- **Goal**:
Only the lines from the one containing "CV=np.concatenate(CV); CF=np.concatenate(CF)" through the end of the material are to be echoed, each exactly as it appears.

- **Information shown**:
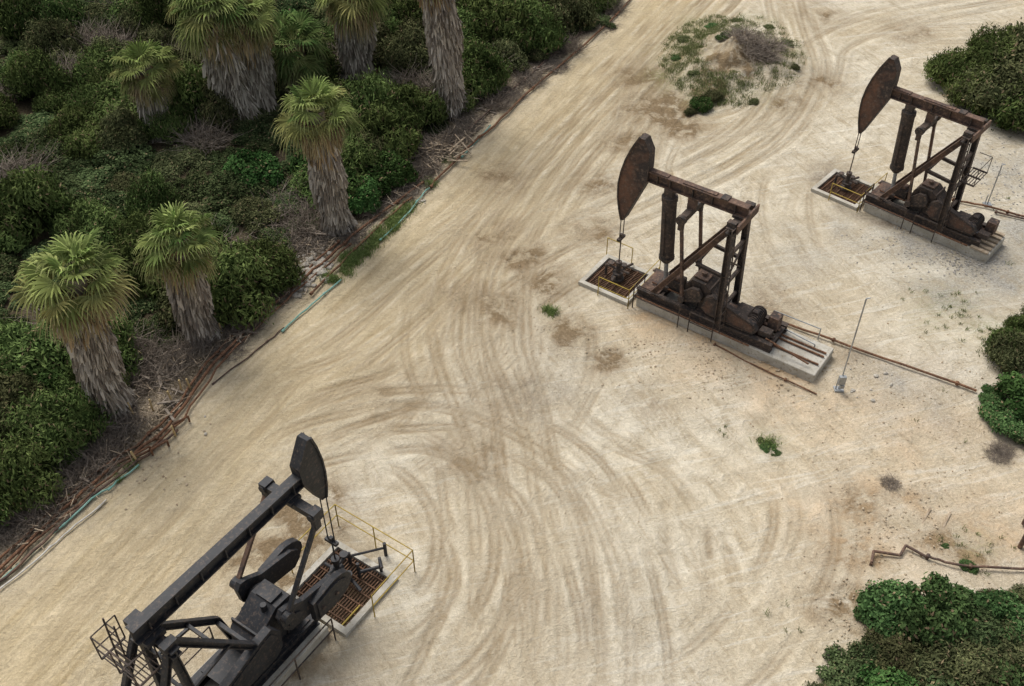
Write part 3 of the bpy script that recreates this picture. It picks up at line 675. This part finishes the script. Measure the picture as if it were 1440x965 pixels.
# ---------------------------------------------------------------- SHRUBS
bm=bmesh.new(); bmesh.ops.create_icosphere(bm,subdivisions=2,radius=1); ICOV=np.array([v.co[:] for v in bm.verts]); ICOF=np.array([[v.index for v in f.verts] for f in bm.faces]); bm.free()
bm=bmesh.new(); bmesh.ops.create_icosphere(bm,subdivisions=1,radius=1); ROCV=np.array([v.co[:] for v in bm.verts]); ROCF=np.array([[v.index for v in f.verts] for f in bm.faces]); bm.free()
def unit(v): return v/np.maximum(np.linalg.norm(v,axis=1,keepdims=True),1e-9)
def shrub_mesh(name,seed,n,nl,ll,lw,ca,cb,upright=0.3,spread=.62,flat=1.0,spray=.12,rr0=(.16,.40)):
    rs=np.random.RandomState(seed)
    r=rs.uniform(rr0[0],rr0[1],nl); ang=rs.uniform(0,2*np.pi,nl); rad=np.sqrt(rs.rand(nl))*spread
    C=np.stack([np.cos(ang)*rad,np.sin(ang)*rad,(.25+.6*(1-rad/spread)*rs.uniform(.4,1.2,nl))*flat],1)
    w=r**2; w/=w.sum(); k=rs.choice(nl,n,p=w)
    D=rs.normal(0,1,(n,3)); D[:,2]=np.abs(D[:,2])*1.0-.25; D=unit(D)
    lump=1+.16*np.sin(D[:,0]*7+k)*np.sin(D[:,1]*6+k*2)
    rr=r[k]*lump*(rs.uniform(.80,1.0,n)+np.abs(rs.normal(0,spray,n)))
    Pp=C[k]+D*rr[:,None]
    keep=np.ones(n,bool)
    for i in range(nl): keep&=~((np.linalg.norm(Pp-C[i],axis=1)<r[i]*.74)&(k!=i))
    keep&=Pp[:,2]>.0
    Pp=Pp[keep];D=D[keep];k=k[keep];n=len(Pp)
    nr=unit(D*.8+rs.normal(0,.6,(n,3))+np.array([0,0,.3])); a=rs.normal(0,1,(n,3))+np.array([0,0,upright*3])+D*upright*2
    a=unit(a-nr*(a*nr).sum(1,keepdims=True)); b=np.cross(nr,a)
    L=(ll*rs.uniform(.6,1.3,n))[:,None]; W=(lw*rs.uniform(.6,1.3,n))[:,None]
    Vv=np.stack([Pp-a*L*.5,Pp+b*W*.5+nr*W*.1,Pp+a*L*.5,Pp-b*W*.5+nr*W*.1],1).reshape(-1,3)
    Fq=np.arange(4*n).reshape(n,4)
    tt=np.clip(rs.rand(n)**2.0*.65+.35*(rs.rand(nl)[k])**1.5,0,1)[:,None]; col=np.array(ca)*(1-tt)+np.array(cb)*tt
    dead=rs.rand(n)<.045; col[dead]=(.20,.15,.08)
    col=np.repeat(col,4,0)
    CV=[];CF=[]; o=len(Vv)
    for i in range(nl):
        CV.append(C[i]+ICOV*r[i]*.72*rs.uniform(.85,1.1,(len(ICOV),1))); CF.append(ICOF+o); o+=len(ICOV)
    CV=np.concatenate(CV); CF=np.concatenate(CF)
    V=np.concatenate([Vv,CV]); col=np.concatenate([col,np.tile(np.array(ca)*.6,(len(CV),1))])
    return np_mesh(name,V,Fq,CF,col=col,mats=[M_LEAF])
KIND={}
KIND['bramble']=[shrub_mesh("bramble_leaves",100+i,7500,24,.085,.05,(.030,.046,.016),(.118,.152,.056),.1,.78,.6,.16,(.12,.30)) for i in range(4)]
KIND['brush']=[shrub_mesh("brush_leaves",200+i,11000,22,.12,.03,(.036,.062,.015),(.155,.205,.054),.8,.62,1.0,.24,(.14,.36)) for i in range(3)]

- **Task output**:
    CV=np.concatenate(CV); CF=np.concatenate(CF)
    V=np.concatenate([Vv,CV]); col=np.concatenate([col,np.tile(np.array(ca)*.6,(len(CV),1))])
    return np_mesh(name,V,Fq,CF,col=col,mats=[M_LEAF])
KIND={}
KIND['bramble']=[shrub_mesh("bramble_leaves",100+i,7500,24,.085,.05,(.030,.046,.016),(.118,.152,.056),.1,.78,.6,.16,(.12,.30)) for i in range(4)]
KIND['brush']=[shrub_mesh("brush_leaves",200+i,11000,22,.12,.03,(.036,.062,.015),(.155,.205,.054),.8,.62,1.0,.24,(.14,.36)) for i in range(3)]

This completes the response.